Some people treat a visit to the local FM like a trip to 7-11 that can be accomplished in a few minutes (aside from the thirty minutes you spend circling the parking lot, angrily stalking exiting Priuses, which does not tend to be part of the convenience store experience), but to make it a Smug experience, you need to plan on an hour so that you will have plenty of time for the following crucial practices:

  1. Eye the superior produce and local artisanal products (why buy the suspiciously beautiful and underpriced $6 three pack of strawberries when you might come across the misshapen organic strawberries for $12?).
  2. Interrogate the farmers about their location (because you saw that NBC “undercover” investigation about produce traveling from too far away [i.e. Mexico] and being described “illegally” as local).
  3.  Boast to the farmers about how you always eat the beet greens and other things “ignorant” people refuse (extra points if you can honestly admit to eating carrot tops).
  4. In fact, offer to take someone else’s abandoned beet, radish, or carrot greens and state casually: “Oh, these are just delicious.  You just need to sauté them with organic Californian olive oil and heirloom garlic.”
  5. And one step beyond number 4 is to “rescue” produce that has fallen to the ground.  That carrot under the table, that cherry tomato rolling across the street, that peach some clumsy moron dropped, that radish that was almost under your shoe…take them all.  This is farmers’ market Fruitarianism!  If anyone expresses shock that you picked something up off the pavement and plan to eat it, simply say: “If you are eating factory farmed meat, you are eating a much more contaminated product than an organic carrot I just happened to find on the ground.”
  6. Find the market organizers and complain that some stands still offer you a plastic bag (“I thought they were all banned!  It’s just disgraceful that a market in this part of town allows plastic!”).
  7. Plan how to stretch your $100 so you can get everything you “need” (if you didn’t know you needed Oaxacan “living food,” such as raw meatballs made with nuts, then you need to re-examine your priorities).
  8. You may not leave without buying flowers.  You may NOT.  Look for the wild looking flowers in a (hopefully repurposed) Mason jar that are much cheaper than all of the coarsely beautiful bouquets.  If your market is not Smug enough to have flowers in Mason jars, go for whatever looks kind of odd (read: ugly).  That way, when you have visitors, they will know that you didn’t purchase supermarket flowers that came to this country in a shipping container.

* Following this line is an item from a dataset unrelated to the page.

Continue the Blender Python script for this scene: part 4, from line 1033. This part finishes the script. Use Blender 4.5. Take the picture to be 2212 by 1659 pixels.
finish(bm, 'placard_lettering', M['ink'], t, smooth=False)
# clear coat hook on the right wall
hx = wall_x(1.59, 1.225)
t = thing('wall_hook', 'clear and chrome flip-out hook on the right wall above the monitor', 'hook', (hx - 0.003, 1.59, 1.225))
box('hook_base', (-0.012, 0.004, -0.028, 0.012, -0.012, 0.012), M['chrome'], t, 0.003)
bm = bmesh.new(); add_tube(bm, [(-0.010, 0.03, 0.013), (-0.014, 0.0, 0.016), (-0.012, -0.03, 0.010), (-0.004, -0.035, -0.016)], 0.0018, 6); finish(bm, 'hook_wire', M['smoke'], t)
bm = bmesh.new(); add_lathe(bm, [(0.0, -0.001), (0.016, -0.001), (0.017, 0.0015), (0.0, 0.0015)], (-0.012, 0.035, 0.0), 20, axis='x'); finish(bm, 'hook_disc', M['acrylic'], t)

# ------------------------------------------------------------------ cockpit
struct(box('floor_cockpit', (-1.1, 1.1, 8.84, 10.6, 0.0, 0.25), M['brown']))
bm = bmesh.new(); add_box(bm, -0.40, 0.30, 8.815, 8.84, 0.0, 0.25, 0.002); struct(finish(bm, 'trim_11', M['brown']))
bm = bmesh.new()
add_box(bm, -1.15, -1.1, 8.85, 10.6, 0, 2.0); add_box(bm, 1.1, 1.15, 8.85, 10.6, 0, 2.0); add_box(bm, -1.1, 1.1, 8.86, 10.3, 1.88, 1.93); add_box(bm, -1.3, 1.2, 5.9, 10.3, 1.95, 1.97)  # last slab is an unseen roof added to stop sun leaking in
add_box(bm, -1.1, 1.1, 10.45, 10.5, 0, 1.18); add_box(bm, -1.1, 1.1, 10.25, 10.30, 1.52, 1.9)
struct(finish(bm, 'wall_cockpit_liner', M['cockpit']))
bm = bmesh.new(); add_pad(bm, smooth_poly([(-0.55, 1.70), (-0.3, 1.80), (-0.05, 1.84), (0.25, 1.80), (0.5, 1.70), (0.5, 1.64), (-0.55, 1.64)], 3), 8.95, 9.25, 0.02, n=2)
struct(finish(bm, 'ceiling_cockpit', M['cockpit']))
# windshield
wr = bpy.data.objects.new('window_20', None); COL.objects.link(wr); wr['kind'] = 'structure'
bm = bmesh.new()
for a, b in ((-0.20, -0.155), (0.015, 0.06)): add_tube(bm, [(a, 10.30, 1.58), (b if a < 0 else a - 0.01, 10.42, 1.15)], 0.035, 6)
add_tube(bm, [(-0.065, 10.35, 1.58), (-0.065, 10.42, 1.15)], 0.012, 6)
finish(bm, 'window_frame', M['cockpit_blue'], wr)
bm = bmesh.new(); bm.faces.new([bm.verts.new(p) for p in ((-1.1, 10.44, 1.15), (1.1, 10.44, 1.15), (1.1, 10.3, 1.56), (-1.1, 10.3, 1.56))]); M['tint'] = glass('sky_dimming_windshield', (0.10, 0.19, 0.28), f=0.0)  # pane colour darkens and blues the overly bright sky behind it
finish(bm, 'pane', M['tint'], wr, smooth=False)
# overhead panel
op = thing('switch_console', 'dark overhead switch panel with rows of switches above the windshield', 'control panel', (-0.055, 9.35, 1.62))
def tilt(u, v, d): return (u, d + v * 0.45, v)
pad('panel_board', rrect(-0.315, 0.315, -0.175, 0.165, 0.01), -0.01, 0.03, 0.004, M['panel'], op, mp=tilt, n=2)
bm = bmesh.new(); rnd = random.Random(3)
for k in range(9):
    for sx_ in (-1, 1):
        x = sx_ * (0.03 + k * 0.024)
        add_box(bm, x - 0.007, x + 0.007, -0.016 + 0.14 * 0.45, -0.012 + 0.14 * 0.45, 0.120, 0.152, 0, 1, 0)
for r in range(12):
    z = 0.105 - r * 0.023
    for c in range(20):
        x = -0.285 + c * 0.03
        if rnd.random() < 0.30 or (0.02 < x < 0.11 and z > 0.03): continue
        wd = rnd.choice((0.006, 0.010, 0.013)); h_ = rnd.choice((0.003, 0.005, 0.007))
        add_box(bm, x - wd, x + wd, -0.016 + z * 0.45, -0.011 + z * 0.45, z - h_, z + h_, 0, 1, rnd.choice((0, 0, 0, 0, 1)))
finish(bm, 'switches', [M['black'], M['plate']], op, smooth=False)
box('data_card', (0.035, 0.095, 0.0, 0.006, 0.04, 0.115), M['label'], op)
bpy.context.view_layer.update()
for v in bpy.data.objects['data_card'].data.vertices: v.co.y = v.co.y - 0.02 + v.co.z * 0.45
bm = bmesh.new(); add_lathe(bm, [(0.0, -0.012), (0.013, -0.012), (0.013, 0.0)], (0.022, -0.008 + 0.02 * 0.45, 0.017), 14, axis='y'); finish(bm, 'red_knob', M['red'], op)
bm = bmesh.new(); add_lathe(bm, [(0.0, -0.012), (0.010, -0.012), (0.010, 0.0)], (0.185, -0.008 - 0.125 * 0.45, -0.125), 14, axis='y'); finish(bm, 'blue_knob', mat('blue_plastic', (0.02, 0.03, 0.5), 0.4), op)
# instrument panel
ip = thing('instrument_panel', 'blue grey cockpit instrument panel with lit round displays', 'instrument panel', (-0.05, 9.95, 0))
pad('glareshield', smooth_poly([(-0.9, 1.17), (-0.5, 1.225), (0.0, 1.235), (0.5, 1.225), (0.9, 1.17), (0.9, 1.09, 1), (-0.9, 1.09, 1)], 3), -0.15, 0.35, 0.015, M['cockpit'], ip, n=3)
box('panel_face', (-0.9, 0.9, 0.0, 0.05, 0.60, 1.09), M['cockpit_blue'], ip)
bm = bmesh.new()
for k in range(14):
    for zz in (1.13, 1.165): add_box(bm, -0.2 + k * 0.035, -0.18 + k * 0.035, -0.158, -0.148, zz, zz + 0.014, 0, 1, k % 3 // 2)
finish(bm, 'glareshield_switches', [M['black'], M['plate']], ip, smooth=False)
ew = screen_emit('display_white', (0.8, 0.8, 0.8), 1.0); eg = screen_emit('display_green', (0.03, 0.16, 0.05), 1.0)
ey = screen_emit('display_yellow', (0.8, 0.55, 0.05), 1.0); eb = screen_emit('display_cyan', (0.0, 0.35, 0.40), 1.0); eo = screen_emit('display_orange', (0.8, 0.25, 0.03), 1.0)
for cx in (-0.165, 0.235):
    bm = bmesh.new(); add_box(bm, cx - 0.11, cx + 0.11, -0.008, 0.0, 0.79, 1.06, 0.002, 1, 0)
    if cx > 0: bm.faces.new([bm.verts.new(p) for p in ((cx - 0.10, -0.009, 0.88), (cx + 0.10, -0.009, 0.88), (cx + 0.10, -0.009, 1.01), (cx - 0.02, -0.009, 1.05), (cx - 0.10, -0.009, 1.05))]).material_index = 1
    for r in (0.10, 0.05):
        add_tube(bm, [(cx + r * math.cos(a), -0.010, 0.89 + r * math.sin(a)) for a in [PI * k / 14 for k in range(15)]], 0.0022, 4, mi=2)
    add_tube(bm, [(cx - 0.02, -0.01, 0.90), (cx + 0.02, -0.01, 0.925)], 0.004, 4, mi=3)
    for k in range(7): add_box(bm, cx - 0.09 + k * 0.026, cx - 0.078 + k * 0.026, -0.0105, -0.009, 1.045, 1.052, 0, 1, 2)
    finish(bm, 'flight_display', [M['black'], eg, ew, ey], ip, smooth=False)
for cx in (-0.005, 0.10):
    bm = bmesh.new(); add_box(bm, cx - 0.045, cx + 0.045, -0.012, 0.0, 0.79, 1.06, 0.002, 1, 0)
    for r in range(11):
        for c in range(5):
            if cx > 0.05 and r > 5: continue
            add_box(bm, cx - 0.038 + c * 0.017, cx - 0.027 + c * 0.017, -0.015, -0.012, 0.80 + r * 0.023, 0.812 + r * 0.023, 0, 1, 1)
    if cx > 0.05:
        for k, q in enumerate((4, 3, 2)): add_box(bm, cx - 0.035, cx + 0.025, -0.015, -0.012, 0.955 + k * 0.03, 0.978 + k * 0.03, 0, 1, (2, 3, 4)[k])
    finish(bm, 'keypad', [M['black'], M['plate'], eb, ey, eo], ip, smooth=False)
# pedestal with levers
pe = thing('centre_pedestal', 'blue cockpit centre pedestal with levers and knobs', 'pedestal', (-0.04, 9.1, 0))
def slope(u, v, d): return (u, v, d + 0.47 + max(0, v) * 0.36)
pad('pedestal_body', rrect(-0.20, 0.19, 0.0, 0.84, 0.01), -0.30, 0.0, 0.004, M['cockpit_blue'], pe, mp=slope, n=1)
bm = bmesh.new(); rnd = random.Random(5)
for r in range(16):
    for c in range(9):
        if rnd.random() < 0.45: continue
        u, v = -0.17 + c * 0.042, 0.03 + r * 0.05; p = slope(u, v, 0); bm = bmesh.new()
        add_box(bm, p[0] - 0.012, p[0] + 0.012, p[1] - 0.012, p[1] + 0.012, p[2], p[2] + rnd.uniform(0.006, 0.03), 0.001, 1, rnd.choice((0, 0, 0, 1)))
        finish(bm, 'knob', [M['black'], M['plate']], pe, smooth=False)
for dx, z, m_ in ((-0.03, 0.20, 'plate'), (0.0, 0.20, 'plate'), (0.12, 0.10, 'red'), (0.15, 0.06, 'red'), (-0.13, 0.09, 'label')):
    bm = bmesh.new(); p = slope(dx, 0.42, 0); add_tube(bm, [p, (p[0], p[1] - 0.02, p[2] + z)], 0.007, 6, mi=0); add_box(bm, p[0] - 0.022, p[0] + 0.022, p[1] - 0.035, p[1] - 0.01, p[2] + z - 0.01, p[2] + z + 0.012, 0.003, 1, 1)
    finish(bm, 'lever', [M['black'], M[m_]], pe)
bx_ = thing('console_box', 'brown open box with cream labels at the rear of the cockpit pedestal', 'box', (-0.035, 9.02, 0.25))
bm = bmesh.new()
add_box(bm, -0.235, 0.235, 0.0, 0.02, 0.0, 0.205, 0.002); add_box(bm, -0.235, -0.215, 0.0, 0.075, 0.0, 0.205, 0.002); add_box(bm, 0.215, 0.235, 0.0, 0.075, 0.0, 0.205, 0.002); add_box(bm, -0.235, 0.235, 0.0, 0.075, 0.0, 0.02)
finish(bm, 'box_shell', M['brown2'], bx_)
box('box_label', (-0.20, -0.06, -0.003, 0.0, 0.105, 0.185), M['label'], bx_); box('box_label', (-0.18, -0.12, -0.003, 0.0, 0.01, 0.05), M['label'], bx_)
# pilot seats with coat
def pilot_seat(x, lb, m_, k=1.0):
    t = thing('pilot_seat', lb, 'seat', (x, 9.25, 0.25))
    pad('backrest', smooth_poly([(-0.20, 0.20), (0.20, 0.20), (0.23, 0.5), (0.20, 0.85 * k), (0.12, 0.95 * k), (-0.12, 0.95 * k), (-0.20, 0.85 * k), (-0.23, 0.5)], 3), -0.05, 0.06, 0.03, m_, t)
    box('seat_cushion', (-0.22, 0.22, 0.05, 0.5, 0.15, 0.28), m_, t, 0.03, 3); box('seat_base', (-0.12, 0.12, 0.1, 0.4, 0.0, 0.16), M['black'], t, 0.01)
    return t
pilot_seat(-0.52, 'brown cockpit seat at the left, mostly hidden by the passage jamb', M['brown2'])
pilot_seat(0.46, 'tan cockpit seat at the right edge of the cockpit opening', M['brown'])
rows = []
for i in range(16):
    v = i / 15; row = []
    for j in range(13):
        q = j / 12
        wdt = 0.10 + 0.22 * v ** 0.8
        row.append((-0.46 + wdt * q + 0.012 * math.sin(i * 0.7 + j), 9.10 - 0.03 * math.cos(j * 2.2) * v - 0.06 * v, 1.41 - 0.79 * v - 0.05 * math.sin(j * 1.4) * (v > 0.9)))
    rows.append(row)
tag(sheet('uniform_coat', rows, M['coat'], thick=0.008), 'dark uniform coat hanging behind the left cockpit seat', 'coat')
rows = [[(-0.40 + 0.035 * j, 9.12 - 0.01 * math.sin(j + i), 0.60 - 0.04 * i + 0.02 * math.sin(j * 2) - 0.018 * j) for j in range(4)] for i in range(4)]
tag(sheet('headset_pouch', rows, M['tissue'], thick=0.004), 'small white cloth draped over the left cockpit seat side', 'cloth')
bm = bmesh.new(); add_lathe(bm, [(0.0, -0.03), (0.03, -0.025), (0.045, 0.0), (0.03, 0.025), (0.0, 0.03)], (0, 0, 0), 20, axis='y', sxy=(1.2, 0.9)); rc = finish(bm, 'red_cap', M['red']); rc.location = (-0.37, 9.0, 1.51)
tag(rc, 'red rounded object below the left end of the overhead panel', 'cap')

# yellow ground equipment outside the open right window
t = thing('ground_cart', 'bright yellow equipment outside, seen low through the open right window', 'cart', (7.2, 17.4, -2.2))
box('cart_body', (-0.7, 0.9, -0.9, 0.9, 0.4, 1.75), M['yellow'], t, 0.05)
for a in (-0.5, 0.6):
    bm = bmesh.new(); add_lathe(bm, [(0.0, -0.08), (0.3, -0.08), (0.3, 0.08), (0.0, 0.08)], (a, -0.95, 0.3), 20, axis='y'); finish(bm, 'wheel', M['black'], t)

Here are some more tips to make your produce purchases more Smug:

  1. Look for the wildest and most unidentifiable looking greens.  If you think they look like the weeds growing near that abandoned, not-yet-reclaimed property or next to a concrete freeway divider, so much the better. If they look dirty and inedible, so much the better.  If you can’t imagine how they could possibly be part of any meal you would eat, that is precisely when you know they are the right ones.  Ask what they are and how to prepare them.  The answer will be something along the lines of “sauté them with organic Californian olive oil and heirloom garlic.”  Buy them.  Remember the name.  Announce on Facebook these are your new favorite greens even if it took you an hour and a bottle of wine to digest them.
  2. When you buy any bushy greens or tall bunches of herbs, make sure you hang them over the side of your reusable bag or hand-woven (probably by poor Haitians) basket.  As they say on “Queer Eye for the Straight Guy,” be sure to “zhoozh” them so they fluff out at attention and show everyone that you buy overgrown greens but never suffocate the poor things in a plastic bag.
  3. Look for vegetables that come in “wrong” colors.  You want these.  Some examples are purple asparagus or Brussels sprouts or string beans, burgundy carrots, black or white radishes, green or yellow or purple cauliflower, yellow figs, and multi-colored, splotchy squash or bell peppers.
  4. Look for fruit and vegetables with obvious “deformities.” You want those tomatoes and eggplants with phallic protrusions.  You want those Siamese twin carrots. You want that summer squash that seems to have warts growing on it that would nauseate you on the flesh of a human. You want that corn with the resident worm gnawing away at the kernels (if the worm likes it, you know it’ll taste good, and if the worm didn’t die, you know it was grown without pesticides!).  You want all of these things because you know they would be too “ugly” for a supermarket.
  5. Look for anything with a long and complicated name.  For example, you may have thought you saw some ordinary hydroponic sprouts, but you know you have to have them when you find out they’re called Black Oil Sunflower Greens.